Overcoming Temptation

Scripture Reading

At that time Jesus was led by the Spirit into the desert
to be tempted by the devil.
He fasted for forty days and forty nights,
and afterwards he was hungry.
The tempter approached and said to him,
“If you are the Son of God,
command that these stones become loaves of bread.”
He said in reply,
“It is written:
One does not live on bread alone,
but on every word that comes forth
from the mouth of God

Then the devil took him to the holy city,
and made him stand on the parapet of the temple,
and said to him, “If you are the Son of God, throw yourself down.
For it is written:
He will command his angels concerning you
and with their hands they will support you,
lest you dash your foot against a stone
Jesus answered him,
“Again it is written,
You shall not put the Lord, your God, to the test.”
Then the devil took him up to a very high mountain,
and showed him all the kingdoms of the world in their magnificence,
and he said to him, “All these I shall give to you,
if you will prostrate yourself and worship me.”
At this, Jesus said to him,
“Get away, Satan!
It is written:
The Lord, your God, shall you worship
and him alone shall you serve.”

Then the devil left him and, behold,
angels came and ministered to him.
(Matthew 4:1-11)

Scripture Study

Matthew’s temptation narrative recounts Jesus’ spiritual preparation for ministry. ● The event contrasts the disobedience of ancient Israel with the obedience of Jesus, representative of the new Israel: (1) Israel and Jesus are both called God’s son (3:17; Ex 4:22); (2) the temptations of both Israel and Jesus are preceded by a baptism (3:13–17; 1 Cor 10:1–5); (3) Israel was tested for 40 years, Jesus is tempted for forty days and forty nights (4:2); (4) Israel failed its wilderness testing, while Jesus triumphs over Satan through obedience and self-abasement (4:11).
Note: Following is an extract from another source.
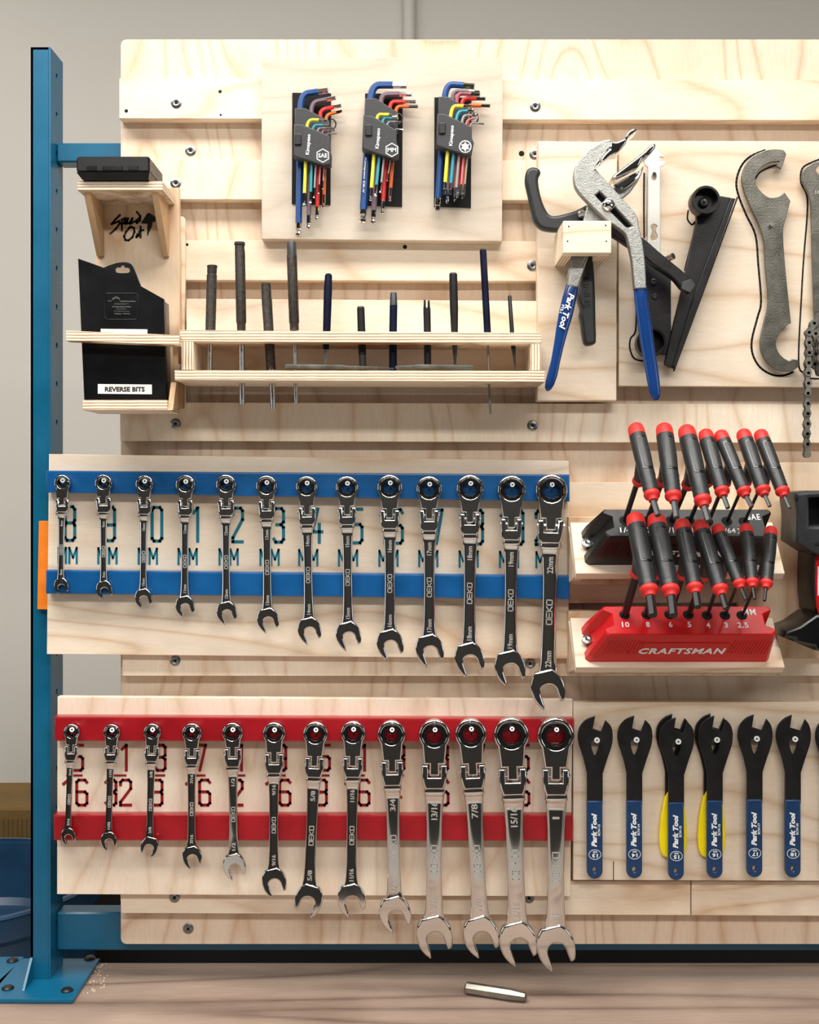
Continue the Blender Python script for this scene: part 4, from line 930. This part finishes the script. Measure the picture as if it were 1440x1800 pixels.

These parallels are supported by Jesus’ three responses (4:4, 7, 10) to the devil taken from Deut 6–8. These texts (Deut 8:3; 6:16; 6:13) warned the Israelites against disobedience and reminded them of God’s provisions in the wilderness (CCC 538–39). ● Morally (St. John Chrysostom, Hom. in Matt. 8): Jesus’ victory sets an example for Christian obedience. Earthly life is a wilderness trial for God’s people en route to the land of heaven. Through this probationary period, God wills the faithful to overcome temptations from the world, the flesh, and the devil. Triumph is possible through penance and obedience to God’s word. Rather than earthly bread and power, the faithful must desire the food of God’s will and the humility of Christ (11:29; Jn 4:34). The battle successfully won merits heavenly comfort in the company of angels (4:11). The Church annually reminds us of this life-long vocation during the 40 days of Lent (CCC 540, 2849).

Scripture Reflection

The Gospel for the first Sunday of Lent is the story of the temptation in the desert. At every point in the Gospels, we are meant to identify with Jesus. Jesus has just been baptized; he has just learned his deepest identity and mission. And now he confronts—as we all must—the great temptations. What precisely is entailed in being the beloved Son of God?

First, the tempter urges him to use his divine power to satisfy his bodily desires, which Jesus dismisses with a word. Having failed at his first attempt, the devil plays a subtler game—the temptation faced by Adam and Eve in the garden, to pretend to be God.

And then, last and perhaps greatest of the temptations, power. Power is extremely seductive. Many would gladly eschew material things or attention or fame in order to get it. But Jesus’ great answer in Matthew’s account is, “Get away Satan!” To seek power is to serve Satan—that’s the blunt point of Jesus’ response.

– Bishop Robert Barron

May the virtues of faith, hope, and love go with you today – DV.